Theatre and Dance Alum Co-Produces a Show With Four Tony Nominations

Nick Flatto ’10 is working on “Operation Mincemeat,” a musical about a British operation of the same name that took place during World War II.

By: Ash Miller  Thursday, May 29, 2025 03:46 PM

Four performers vintage-style costumes from the production The cast of Operation Mincemeat: A New Musical. Nick Flatto ’10, pictured bottom left, is co-producer. | Production photos by Julieta Cervantes

In 2023, Nick Flatto ’10 co-produced and directed “Stranger Sings! The Parody Musical,” inspired by the Netflix series “Stranger Things,” and now he’s co-producing “Operation Mincemeat,” the story of “a group of five people in MI5 who tried to move the needle of history by tricking Hitler,” as he describes it. 

“Operation Mincemeat” is nominated for four Tony Awards this season: Best Musical, Best Book of a Musical, Best Original Score (Music and/or Lyrics) Written for the Theatre, and Best Performance by an Actor in a Featured Role in a Musical (for Jak Malone). Its run was recently extended through February 2026.

The show was developed by the British theatre collective SpitLip and premiered in 2019 at a small fringe venue.

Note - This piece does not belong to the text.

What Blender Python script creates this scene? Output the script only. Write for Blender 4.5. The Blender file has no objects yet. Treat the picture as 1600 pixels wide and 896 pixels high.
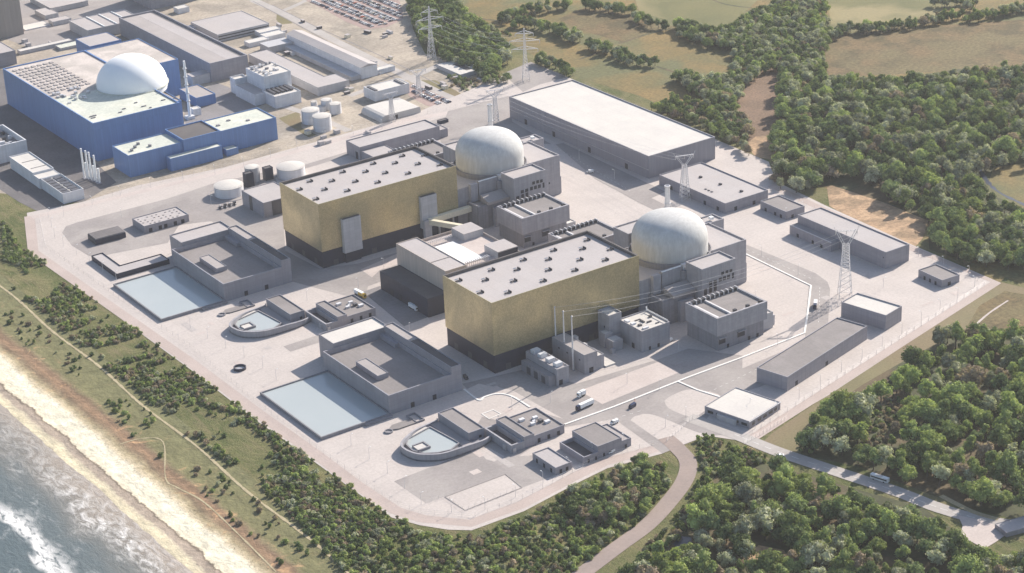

Due to rave reviews and growing buzz, it had a series of increasingly prominent runs, resulting in a 2023 West End run that nabbed them the Olivier Award for Best New Musical. 

When Flatto, a theatre and dance double major at Muhlenberg, saw the West End production, he knew he had to be involved. “It is fringe theater,” he says. “I love that it started with unknowns. They’re a group of friends from [college] that created this together, and they’re comedic geniuses. They didn’t have the resources to hire other actors, so they used their improv skills and played 87 roles between the five of them. That’s fun to watch and the kind of theatre I want to be a part of.”

At the heart of the show is the joy of invention — the kind that turns a bizarre wartime scheme and gender-bending actors into a bold, hilarious, and unexpectedly moving musical. “We need joy more than ever,” Flatto says. “We also need works that are inherently political, which theatre is, but here we see a show about nerds, outsiders, defeating fascism, and ultimately defeating Hitler.

Flatto brought the business knowledge he gained working on “Stranger Sings” to ensure this show’s success. He points out that the show was not nominated for technical awards like lighting or set design, partly because the goal was to be economical. As a result, the show has been in profit since its opening in America — an exciting milestone given that only 20-30% of Broadway shows recoup their initial investment.

“The Broadway model is very challenging,” Flatto says. “We’ve been covering our costs since week one, and that's because of the knowledge of the business side of theatre and the exciting word of mouth we’ve received."

In the days leading up to the Tonys, Flatto is spending his time writing his own show, doing nonprofit work, and starting a theatre company of his own. “I'm using everything Muhlenberg taught me working as a full-time artist now,” he says.